- What to do -
Word for word, restate the lines from the start of the data below through the line containing "S.camera = cam".
************
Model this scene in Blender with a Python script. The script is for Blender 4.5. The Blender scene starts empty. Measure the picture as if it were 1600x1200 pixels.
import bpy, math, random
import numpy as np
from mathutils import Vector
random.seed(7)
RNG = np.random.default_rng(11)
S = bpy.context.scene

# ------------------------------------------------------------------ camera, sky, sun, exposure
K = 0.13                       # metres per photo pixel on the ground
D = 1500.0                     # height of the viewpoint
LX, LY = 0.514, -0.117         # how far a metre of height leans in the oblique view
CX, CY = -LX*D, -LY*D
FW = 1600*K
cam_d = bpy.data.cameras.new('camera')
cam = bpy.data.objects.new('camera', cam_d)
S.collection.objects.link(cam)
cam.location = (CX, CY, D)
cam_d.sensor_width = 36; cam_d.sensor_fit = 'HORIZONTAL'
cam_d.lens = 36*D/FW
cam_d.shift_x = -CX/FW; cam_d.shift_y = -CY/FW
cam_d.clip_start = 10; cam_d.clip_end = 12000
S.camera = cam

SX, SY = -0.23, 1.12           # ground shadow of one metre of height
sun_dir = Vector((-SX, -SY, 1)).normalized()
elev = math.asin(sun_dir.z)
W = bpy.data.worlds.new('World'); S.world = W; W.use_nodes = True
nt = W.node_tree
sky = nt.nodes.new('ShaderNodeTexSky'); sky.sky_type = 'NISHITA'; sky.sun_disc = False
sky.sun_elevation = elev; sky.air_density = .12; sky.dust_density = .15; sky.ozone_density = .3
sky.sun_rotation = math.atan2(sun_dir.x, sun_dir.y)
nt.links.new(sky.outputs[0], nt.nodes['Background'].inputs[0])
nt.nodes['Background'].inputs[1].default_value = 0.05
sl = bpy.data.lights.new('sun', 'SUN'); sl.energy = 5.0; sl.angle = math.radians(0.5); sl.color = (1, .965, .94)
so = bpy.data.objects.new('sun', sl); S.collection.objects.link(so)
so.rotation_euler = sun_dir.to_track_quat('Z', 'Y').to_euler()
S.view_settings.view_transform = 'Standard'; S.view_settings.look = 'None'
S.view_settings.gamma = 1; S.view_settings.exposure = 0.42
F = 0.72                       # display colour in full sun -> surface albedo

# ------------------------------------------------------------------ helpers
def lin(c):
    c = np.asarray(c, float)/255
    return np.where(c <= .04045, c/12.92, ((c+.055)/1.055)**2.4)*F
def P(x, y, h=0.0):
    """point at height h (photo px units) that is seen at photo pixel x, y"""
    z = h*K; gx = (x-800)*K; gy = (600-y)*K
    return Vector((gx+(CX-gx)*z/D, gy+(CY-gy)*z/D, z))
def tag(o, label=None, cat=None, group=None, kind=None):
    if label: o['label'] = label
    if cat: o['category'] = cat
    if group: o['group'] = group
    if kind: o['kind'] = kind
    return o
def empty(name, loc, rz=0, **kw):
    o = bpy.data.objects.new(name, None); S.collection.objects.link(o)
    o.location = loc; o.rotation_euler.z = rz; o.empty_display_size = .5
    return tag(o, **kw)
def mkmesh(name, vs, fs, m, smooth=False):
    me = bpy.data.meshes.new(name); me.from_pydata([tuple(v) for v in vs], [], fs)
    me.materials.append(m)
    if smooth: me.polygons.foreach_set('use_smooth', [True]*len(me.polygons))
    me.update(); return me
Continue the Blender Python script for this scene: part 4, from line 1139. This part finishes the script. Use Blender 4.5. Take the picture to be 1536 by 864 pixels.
************
- Written answer -
Model this scene in Blender with a Python script. The script is for Blender 4.5. The Blender scene starts empty. Measure the picture as if it were 1600x1200 pixels.
import bpy, math, random
import numpy as np
from mathutils import Vector
random.seed(7)
RNG = np.random.default_rng(11)
S = bpy.context.scene

# ------------------------------------------------------------------ camera, sky, sun, exposure
K = 0.13                       # metres per photo pixel on the ground
D = 1500.0                     # height of the viewpoint
LX, LY = 0.514, -0.117         # how far a metre of height leans in the oblique view
CX, CY = -LX*D, -LY*D
FW = 1600*K
cam_d = bpy.data.cameras.new('camera')
cam = bpy.data.objects.new('camera', cam_d)
S.collection.objects.link(cam)
cam.location = (CX, CY, D)
cam_d.sensor_width = 36; cam_d.sensor_fit = 'HORIZONTAL'
cam_d.lens = 36*D/FW
cam_d.shift_x = -CX/FW; cam_d.shift_y = -CY/FW
cam_d.clip_start = 10; cam_d.clip_end = 12000
S.camera = cam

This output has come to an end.